__Stored data__:

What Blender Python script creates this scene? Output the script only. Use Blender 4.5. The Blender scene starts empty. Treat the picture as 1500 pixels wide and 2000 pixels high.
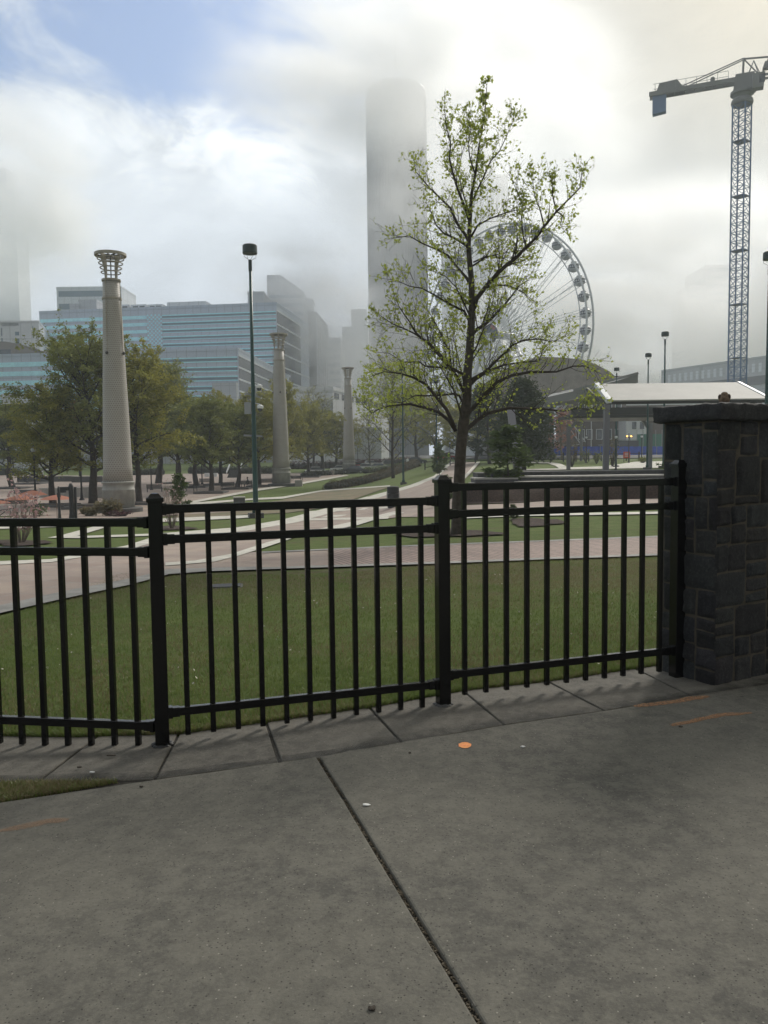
import bpy, bmesh, math, random
from mathutils import Vector, Matrix, noise
from mathutils.geometry import delaunay_2d_cdt

scn = bpy.context.scene
COL = scn.collection
R = math.radians

# ------------------------------------------------------------------ camera
F_PX = 1560.0                       # focal length in pixels of the 1500 x 2000 photograph
PITCH = math.atan(107.0 / F_PX)
ROLL = 0.012
EYE = Vector((0.0, 0.0, 1.6))
_f = Vector((0, math.cos(PITCH), -math.sin(PITCH)))
_u0 = Vector((0, math.sin(PITCH), math.cos(PITCH)))
_r0 = Vector((1, 0, 0))
CU = (_u0 * math.cos(ROLL) + _r0 * math.sin(ROLL)).normalized()
CR = (_r0 * math.cos(ROLL) - _u0 * math.sin(ROLL)).normalized()
CF = _f
cd = bpy.data.cameras.new('camera')
cam = bpy.data.objects.new('camera', cd)
COL.objects.link(cam)
m3 = Matrix((CR, CU, -CF)).transposed()
cam.matrix_world = Matrix.Translation(EYE) @ m3.to_4x4()
cd.sensor_fit = 'VERTICAL'
cd.sensor_height = 36.0
cd.lens = 36.0 * F_PX / 2000.0
cd.clip_start = 0.05
cd.clip_end = 6000
scn.camera = cam
scn.view_settings.view_transform = 'Standard'
scn.view_settings.look = 'None'
scn.view_settings.exposure = 0.0
scn.view_settings.gamma = 1.0
scn.render.engine = 'CYCLES'
scn.cycles.use_denoising = True
scn.cycles.max_bounces = 8
scn.cycles.diffuse_bounces = 3
scn.cycles.glossy_bounces = 2
scn.cycles.transmission_bounces = 4
scn.cycles.transparent_max_bounces = 8
scn.cycles.volume_bounces = 6
scn.cycles.sample_clamp_indirect = 6

SUN_AZ, SUN_EL = R(33), R(36)
SUN = Vector((math.sin(SUN_AZ) * math.cos(SUN_EL), math.cos(SUN_AZ) * math.cos(SUN_EL), math.sin(SUN_EL)))
sd = bpy.data.lights.new('sun', 'SUN')
sd.energy = 3.3
sd.angle = R(15)
sd.color = (1.0, 0.95, 0.87)
sun = bpy.data.objects.new('sun', sd)
COL.objects.link(sun)
sun.rotation_euler = (-SUN).to_track_quat('-Z', 'Y').to_euler()

# ------------------------------------------------------------------ sky with broken fog and clouds
W = bpy.data.worlds.new('World')
scn.world = W
W.use_nodes = True
nt = W.node_tree
nt.nodes.clear()
N, L = nt.nodes, nt.links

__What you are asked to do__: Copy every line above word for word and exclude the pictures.

__Exercise solution__:
What Blender Python script creates this scene? Output the script only. Use Blender 4.5. The Blender scene starts empty. Treat the picture as 1500 pixels wide and 2000 pixels high.
import bpy, bmesh, math, random
from mathutils import Vector, Matrix, noise
from mathutils.geometry import delaunay_2d_cdt

scn = bpy.context.scene
COL = scn.collection
R = math.radians

# ------------------------------------------------------------------ camera
F_PX = 1560.0                       # focal length in pixels of the 1500 x 2000 photograph
PITCH = math.atan(107.0 / F_PX)
ROLL = 0.012
EYE = Vector((0.0, 0.0, 1.6))
_f = Vector((0, math.cos(PITCH), -math.sin(PITCH)))
_u0 = Vector((0, math.sin(PITCH), math.cos(PITCH)))
_r0 = Vector((1, 0, 0))
CU = (_u0 * math.cos(ROLL) + _r0 * math.sin(ROLL)).normalized()
CR = (_r0 * math.cos(ROLL) - _u0 * math.sin(ROLL)).normalized()
CF = _f
cd = bpy.data.cameras.new('camera')
cam = bpy.data.objects.new('camera', cd)
COL.objects.link(cam)
m3 = Matrix((CR, CU, -CF)).transposed()
cam.matrix_world = Matrix.Translation(EYE) @ m3.to_4x4()
cd.sensor_fit = 'VERTICAL'
cd.sensor_height = 36.0
cd.lens = 36.0 * F_PX / 2000.0
cd.clip_start = 0.05
cd.clip_end = 6000
scn.camera = cam
scn.view_settings.view_transform = 'Standard'
scn.view_settings.look = 'None'
scn.view_settings.exposure = 0.0
scn.view_settings.gamma = 1.0
scn.render.engine = 'CYCLES'
scn.cycles.use_denoising = True
scn.cycles.max_bounces = 8
scn.cycles.diffuse_bounces = 3
scn.cycles.glossy_bounces = 2
scn.cycles.transmission_bounces = 4
scn.cycles.transparent_max_bounces = 8
scn.cycles.volume_bounces = 6
scn.cycles.sample_clamp_indirect = 6

SUN_AZ, SUN_EL = R(33), R(36)
SUN = Vector((math.sin(SUN_AZ) * math.cos(SUN_EL), math.cos(SUN_AZ) * math.cos(SUN_EL), math.sin(SUN_EL)))
sd = bpy.data.lights.new('sun', 'SUN')
sd.energy = 3.3
sd.angle = R(15)
sd.color = (1.0, 0.95, 0.87)
sun = bpy.data.objects.new('sun', sd)
COL.objects.link(sun)
sun.rotation_euler = (-SUN).to_track_quat('-Z', 'Y').to_euler()

# ------------------------------------------------------------------ sky with broken fog and clouds
W = bpy.data.worlds.new('World')
scn.world = W
W.use_nodes = True
nt = W.node_tree
nt.nodes.clear()
N, L = nt.nodes, nt.links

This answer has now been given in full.